Matchup Battles Lands- Image 2

[[Echo of Eons]] gave me a decent seven cards, but not good enough to continue comboing on its own. I had to use the [[Brainstorm]] to give me the most cards to try and continue this turn, so I played the [[Chrome Mox]] and imprinted [[Ponder]] to cast it.

Matchup Battles Lands- Image 3

[[Brainstorm]] drew three really good cards, but with only a [[Lotus Petal]], I couldn’t cast the [[Rite of Flame]] and have access to black mana for [[Wishclaw Talisman]]. I just had to put back a land and the [[Abrupt Decay]] on the top of my deck and pass the turn.

Matchup Battles Lands- Image 4

My opponent spent their second turn playing a [[Sphere of Resistance]]. Thankfully, I kept the [[Abrupt Decay]] on the top of my deck and drew it for my turn.

Matchup Battles Lands- Image 5

From there, I was able to play and sacrifice the [[Verdant Catacombs]] for a green source in [[Taiga]]. Having access to six mana from my lands and artifacts in play, I used three of them to cast [[Abrupt Decay]] on the [[Sphere of Resistance]]. Then, I was able to make an additional three mana from two copies of [[Rite of Flame]] to play [[Wishclaw Talisman]], leaving me with four mana. I could then sacrifice the [[Lion’s Eye Diamond]] to put me up to seven mana. From there, I could activate [[Wishclaw Talisman]] to get and cast [[Ad Nauseam]] with one mana floating. Having 20 life, it was easy to win from there.
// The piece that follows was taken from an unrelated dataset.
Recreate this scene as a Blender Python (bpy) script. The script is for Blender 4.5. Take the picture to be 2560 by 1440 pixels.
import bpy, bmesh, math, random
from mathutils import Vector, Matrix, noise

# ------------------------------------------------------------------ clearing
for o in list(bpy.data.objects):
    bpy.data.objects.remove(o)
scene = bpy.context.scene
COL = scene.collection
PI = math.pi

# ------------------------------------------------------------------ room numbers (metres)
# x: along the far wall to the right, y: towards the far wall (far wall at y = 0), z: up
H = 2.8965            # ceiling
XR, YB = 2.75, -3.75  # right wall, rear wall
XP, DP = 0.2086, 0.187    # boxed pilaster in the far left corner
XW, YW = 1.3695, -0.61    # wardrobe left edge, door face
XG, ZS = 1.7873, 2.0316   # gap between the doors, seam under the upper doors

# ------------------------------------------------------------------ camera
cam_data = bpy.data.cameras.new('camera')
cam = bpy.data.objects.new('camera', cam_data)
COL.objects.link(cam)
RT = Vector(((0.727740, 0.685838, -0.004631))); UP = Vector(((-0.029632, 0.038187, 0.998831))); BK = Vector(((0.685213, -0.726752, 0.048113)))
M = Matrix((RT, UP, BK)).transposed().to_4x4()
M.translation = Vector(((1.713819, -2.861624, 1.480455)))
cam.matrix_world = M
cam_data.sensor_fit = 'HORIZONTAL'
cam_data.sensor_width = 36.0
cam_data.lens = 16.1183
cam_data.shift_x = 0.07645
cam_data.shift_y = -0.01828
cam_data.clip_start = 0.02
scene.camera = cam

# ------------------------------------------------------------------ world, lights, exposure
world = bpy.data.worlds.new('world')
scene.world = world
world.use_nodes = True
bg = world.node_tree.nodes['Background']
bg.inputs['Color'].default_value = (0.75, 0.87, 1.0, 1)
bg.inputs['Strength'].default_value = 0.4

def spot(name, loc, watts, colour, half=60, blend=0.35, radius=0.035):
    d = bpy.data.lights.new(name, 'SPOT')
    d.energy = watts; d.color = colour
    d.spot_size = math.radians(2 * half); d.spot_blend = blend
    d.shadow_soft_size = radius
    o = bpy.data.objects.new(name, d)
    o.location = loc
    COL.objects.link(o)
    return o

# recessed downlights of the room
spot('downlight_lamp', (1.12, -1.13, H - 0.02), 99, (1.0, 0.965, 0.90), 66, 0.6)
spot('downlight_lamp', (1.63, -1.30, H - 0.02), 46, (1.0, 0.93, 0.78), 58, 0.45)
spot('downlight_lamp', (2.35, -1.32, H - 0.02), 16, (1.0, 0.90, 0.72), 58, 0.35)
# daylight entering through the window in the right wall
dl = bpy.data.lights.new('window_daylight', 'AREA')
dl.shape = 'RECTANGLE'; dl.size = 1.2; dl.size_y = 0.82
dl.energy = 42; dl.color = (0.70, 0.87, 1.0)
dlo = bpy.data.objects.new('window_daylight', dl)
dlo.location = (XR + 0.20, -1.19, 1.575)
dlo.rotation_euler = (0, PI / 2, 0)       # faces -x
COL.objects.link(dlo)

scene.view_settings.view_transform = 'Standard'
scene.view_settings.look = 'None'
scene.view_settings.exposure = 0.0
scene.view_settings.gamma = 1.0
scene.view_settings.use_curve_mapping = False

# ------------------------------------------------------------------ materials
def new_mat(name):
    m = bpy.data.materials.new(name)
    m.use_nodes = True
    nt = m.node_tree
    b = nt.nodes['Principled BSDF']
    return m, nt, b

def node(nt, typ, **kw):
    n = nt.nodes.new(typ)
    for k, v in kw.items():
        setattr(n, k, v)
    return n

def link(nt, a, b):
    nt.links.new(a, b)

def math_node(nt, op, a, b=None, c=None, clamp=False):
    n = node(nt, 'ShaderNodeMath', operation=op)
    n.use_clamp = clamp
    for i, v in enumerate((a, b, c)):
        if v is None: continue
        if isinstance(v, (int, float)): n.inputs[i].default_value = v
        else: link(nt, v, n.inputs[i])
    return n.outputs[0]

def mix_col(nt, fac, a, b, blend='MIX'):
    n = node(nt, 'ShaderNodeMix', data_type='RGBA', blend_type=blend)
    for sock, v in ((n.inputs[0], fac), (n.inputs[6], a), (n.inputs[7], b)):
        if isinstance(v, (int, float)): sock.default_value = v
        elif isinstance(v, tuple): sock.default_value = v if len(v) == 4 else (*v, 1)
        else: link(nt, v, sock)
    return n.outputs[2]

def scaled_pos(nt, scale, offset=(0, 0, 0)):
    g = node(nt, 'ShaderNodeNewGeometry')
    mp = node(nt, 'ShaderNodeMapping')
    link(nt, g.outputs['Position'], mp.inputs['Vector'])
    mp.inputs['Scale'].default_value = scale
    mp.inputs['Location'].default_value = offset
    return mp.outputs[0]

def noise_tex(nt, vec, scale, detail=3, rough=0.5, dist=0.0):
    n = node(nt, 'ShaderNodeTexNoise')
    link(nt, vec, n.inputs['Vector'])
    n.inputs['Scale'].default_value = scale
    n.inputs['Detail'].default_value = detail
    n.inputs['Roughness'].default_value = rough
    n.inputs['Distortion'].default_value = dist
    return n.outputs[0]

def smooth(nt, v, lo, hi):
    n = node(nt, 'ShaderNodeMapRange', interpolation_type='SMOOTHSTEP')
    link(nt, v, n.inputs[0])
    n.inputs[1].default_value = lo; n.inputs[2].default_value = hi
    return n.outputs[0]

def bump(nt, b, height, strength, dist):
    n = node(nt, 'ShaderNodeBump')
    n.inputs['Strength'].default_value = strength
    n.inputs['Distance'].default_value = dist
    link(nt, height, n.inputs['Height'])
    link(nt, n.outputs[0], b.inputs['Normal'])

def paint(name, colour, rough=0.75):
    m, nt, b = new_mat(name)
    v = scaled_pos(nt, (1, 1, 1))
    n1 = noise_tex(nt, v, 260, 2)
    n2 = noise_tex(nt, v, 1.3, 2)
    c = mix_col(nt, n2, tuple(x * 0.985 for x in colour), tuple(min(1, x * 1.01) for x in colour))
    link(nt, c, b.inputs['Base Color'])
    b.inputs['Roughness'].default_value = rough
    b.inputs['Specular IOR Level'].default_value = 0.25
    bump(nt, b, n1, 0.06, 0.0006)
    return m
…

Matchup Battles Lands- Image 6


This matchup can have very lopsided games, and is usually in favor of TES, which is what we saw in this example game. If we can win on the first or second turn especially on the play, Lands doesn’t have much of a chance. It’s when we keep a slower hand, lose to an immediate [[Wasteland]], or to a turn-two [[Sphere of Resistance]] that we can struggle. When a deck is named Lands, we can expect very little interaction and attacking our lands isn’t as strong compared to other decks because of how many rituals and artifact mana we have. If we lose to a [[Marit Lage Token]] with no other disruption, it probably means we kept a hand that just couldn’t put together a combo. While this example game doesn’t show the true power of Lands, this isn’t really a matchup that will. Lands tends to dominate against fair decks, and TES is not one of those. I hope you enjoyed this article, can take some of the lessons learned, and apply them to your own playtesting.